» Problem to solve: Quote every line as given.

» Source excerpt:

----

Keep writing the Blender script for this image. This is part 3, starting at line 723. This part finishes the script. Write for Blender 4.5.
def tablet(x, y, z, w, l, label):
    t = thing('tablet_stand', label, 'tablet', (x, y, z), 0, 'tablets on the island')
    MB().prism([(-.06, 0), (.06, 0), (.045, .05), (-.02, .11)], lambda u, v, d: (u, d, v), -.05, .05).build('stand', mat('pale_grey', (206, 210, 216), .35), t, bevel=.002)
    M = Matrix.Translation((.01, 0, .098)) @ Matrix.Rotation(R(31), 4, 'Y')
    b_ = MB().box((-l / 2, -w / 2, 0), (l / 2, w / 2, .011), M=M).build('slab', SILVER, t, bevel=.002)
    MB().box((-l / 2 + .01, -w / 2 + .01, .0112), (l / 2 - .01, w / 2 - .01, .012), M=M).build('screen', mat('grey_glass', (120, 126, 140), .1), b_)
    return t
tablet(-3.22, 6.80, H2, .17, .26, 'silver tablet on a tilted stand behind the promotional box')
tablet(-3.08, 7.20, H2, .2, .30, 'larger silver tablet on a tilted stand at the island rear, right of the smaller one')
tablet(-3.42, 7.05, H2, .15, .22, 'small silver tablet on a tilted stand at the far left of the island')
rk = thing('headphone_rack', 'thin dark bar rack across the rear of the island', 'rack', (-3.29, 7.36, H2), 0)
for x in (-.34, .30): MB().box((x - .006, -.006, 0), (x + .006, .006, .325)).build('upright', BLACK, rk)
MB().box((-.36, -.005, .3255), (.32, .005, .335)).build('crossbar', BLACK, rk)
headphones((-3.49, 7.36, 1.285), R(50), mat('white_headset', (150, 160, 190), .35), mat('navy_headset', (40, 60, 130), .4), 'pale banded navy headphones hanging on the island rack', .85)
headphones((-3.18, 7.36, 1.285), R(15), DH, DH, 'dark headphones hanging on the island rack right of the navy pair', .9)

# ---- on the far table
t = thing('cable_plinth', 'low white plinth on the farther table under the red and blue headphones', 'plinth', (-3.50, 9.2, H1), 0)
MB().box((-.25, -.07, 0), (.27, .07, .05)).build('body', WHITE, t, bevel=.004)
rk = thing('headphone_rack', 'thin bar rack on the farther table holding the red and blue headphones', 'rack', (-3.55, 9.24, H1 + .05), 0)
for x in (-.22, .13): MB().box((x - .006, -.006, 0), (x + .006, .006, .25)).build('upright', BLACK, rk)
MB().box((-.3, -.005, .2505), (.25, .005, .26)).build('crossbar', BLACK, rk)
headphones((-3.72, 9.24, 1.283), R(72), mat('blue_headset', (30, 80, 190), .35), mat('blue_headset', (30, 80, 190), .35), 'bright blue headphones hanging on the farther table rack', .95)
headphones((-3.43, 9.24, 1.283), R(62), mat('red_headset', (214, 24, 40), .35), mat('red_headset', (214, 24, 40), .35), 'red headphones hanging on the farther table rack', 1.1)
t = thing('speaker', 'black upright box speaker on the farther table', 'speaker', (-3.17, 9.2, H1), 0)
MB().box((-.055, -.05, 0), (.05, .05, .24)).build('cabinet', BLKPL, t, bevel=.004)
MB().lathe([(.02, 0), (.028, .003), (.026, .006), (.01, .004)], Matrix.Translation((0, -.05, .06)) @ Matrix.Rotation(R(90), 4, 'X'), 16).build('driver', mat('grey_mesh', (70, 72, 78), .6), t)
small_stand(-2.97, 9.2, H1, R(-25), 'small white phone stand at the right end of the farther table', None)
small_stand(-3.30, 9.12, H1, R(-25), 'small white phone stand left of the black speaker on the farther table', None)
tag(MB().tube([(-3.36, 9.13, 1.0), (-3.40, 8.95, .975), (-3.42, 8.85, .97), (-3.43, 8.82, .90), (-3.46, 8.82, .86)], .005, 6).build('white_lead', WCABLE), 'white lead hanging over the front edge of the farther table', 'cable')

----

» Solution below:
Keep writing the Blender script for this image. This is part 3, starting at line 723. This part finishes the script. Write for Blender 4.5.
def tablet(x, y, z, w, l, label):
    t = thing('tablet_stand', label, 'tablet', (x, y, z), 0, 'tablets on the island')
    MB().prism([(-.06, 0), (.06, 0), (.045, .05), (-.02, .11)], lambda u, v, d: (u, d, v), -.05, .05).build('stand', mat('pale_grey', (206, 210, 216), .35), t, bevel=.002)
    M = Matrix.Translation((.01, 0, .098)) @ Matrix.Rotation(R(31), 4, 'Y')
    b_ = MB().box((-l / 2, -w / 2, 0), (l / 2, w / 2, .011), M=M).build('slab', SILVER, t, bevel=.002)
    MB().box((-l / 2 + .01, -w / 2 + .01, .0112), (l / 2 - .01, w / 2 - .01, .012), M=M).build('screen', mat('grey_glass', (120, 126, 140), .1), b_)
    return t
tablet(-3.22, 6.80, H2, .17, .26, 'silver tablet on a tilted stand behind the promotional box')
tablet(-3.08, 7.20, H2, .2, .30, 'larger silver tablet on a tilted stand at the island rear, right of the smaller one')
tablet(-3.42, 7.05, H2, .15, .22, 'small silver tablet on a tilted stand at the far left of the island')
rk = thing('headphone_rack', 'thin dark bar rack across the rear of the island', 'rack', (-3.29, 7.36, H2), 0)
for x in (-.34, .30): MB().box((x - .006, -.006, 0), (x + .006, .006, .325)).build('upright', BLACK, rk)
MB().box((-.36, -.005, .3255), (.32, .005, .335)).build('crossbar', BLACK, rk)
headphones((-3.49, 7.36, 1.285), R(50), mat('white_headset', (150, 160, 190), .35), mat('navy_headset', (40, 60, 130), .4), 'pale banded navy headphones hanging on the island rack', .85)
headphones((-3.18, 7.36, 1.285), R(15), DH, DH, 'dark headphones hanging on the island rack right of the navy pair', .9)

# ---- on the far table
t = thing('cable_plinth', 'low white plinth on the farther table under the red and blue headphones', 'plinth', (-3.50, 9.2, H1), 0)
MB().box((-.25, -.07, 0), (.27, .07, .05)).build('body', WHITE, t, bevel=.004)
rk = thing('headphone_rack', 'thin bar rack on the farther table holding the red and blue headphones', 'rack', (-3.55, 9.24, H1 + .05), 0)
for x in (-.22, .13): MB().box((x - .006, -.006, 0), (x + .006, .006, .25)).build('upright', BLACK, rk)
MB().box((-.3, -.005, .2505), (.25, .005, .26)).build('crossbar', BLACK, rk)
headphones((-3.72, 9.24, 1.283), R(72), mat('blue_headset', (30, 80, 190), .35), mat('blue_headset', (30, 80, 190), .35), 'bright blue headphones hanging on the farther table rack', .95)
headphones((-3.43, 9.24, 1.283), R(62), mat('red_headset', (214, 24, 40), .35), mat('red_headset', (214, 24, 40), .35), 'red headphones hanging on the farther table rack', 1.1)
t = thing('speaker', 'black upright box speaker on the farther table', 'speaker', (-3.17, 9.2, H1), 0)
MB().box((-.055, -.05, 0), (.05, .05, .24)).build('cabinet', BLKPL, t, bevel=.004)
MB().lathe([(.02, 0), (.028, .003), (.026, .006), (.01, .004)], Matrix.Translation((0, -.05, .06)) @ Matrix.Rotation(R(90), 4, 'X'), 16).build('driver', mat('grey_mesh', (70, 72, 78), .6), t)
small_stand(-2.97, 9.2, H1, R(-25), 'small white phone stand at the right end of the farther table', None)
small_stand(-3.30, 9.12, H1, R(-25), 'small white phone stand left of the black speaker on the farther table', None)
tag(MB().tube([(-3.36, 9.13, 1.0), (-3.40, 8.95, .975), (-3.42, 8.85, .97), (-3.43, 8.82, .90), (-3.46, 8.82, .86)], .005, 6).build('white_lead', WCABLE), 'white lead hanging over the front edge of the farther table', 'cable')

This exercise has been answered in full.